The law in Scotland, generally, is that a person who is owed money must sue the debtor within 5 years of the debt becoming due.  So, if A must pay B £100 on 1st January 2009 and does not do so, B must serve a writ on A no later than 1st January 2014.  If he serves it on 2nd January he is too late, and A can say the money is no longer owed.  The court has no discretion – the debt simply no longer exists.

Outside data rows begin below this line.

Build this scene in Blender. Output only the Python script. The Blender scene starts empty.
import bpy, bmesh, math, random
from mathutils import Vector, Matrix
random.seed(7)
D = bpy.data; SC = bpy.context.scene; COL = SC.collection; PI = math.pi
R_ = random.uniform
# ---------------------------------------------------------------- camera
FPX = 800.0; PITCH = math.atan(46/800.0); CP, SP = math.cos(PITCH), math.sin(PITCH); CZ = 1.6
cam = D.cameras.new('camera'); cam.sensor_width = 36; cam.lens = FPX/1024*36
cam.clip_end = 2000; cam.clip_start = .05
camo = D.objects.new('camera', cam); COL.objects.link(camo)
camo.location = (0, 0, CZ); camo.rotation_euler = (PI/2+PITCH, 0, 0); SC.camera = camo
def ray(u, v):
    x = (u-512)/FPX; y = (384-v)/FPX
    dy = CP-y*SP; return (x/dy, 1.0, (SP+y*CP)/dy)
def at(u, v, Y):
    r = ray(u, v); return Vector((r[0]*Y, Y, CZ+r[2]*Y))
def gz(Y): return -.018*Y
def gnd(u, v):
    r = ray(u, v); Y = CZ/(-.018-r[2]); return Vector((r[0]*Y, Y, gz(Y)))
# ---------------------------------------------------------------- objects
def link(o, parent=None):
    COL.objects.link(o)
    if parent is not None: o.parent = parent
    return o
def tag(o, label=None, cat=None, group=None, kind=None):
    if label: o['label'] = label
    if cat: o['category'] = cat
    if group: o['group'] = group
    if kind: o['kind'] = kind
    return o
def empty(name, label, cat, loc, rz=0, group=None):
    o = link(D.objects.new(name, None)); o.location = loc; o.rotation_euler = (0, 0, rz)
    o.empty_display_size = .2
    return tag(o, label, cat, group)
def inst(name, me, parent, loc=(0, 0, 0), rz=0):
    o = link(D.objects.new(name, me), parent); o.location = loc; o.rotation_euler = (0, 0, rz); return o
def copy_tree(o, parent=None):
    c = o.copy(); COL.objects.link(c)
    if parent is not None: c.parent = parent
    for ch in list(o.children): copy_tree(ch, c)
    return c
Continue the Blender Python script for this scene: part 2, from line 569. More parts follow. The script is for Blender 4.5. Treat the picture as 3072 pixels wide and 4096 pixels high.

A slightly different, but connected, problem arose for a client of ours recently, when her bank suddenly contacted her to demand that she repay an overpayment they had made to her.  If this overpayment had been made five years or more ago, she would have been able to say that the bank was too late.  Unfortunately, it was only two years ago, so at first glance it seemed that she would have to repay.  However, it seemed to us that she had a defence.  The bank had written to her two years previously, saying that they had found £3,000 belonging to her, lying in an old account.  She did not think this could be right, and wrote to them saying that she thought they had made a mistake.  The bank checked the account, and then wrote to her again, insisting that the money was hers.  So she gratefully accepted it, spending it on a holiday.  It was only two years after this that the bank contacted her again, saying that it had indeed been a mistake and demanding the money back.

The law is that repayment of money paid by mistake is only ordered by a court if it is fair to do so.  Here it seemed to us that it was not fair to expect our client to repay.  The bank had created the entire situation itself.  Our client had told them they must be wrong and had asked them to check.  They had insisted, and our client had taken the money in good faith. It would be difficult for her now to repay it.  After a little correspondence the bank agreed to drop the matter.

We have heard of several situations where official bodies have written to people demanding repayments, and it is always worth taking legal advice as to whether these demands are fair before simply paying up.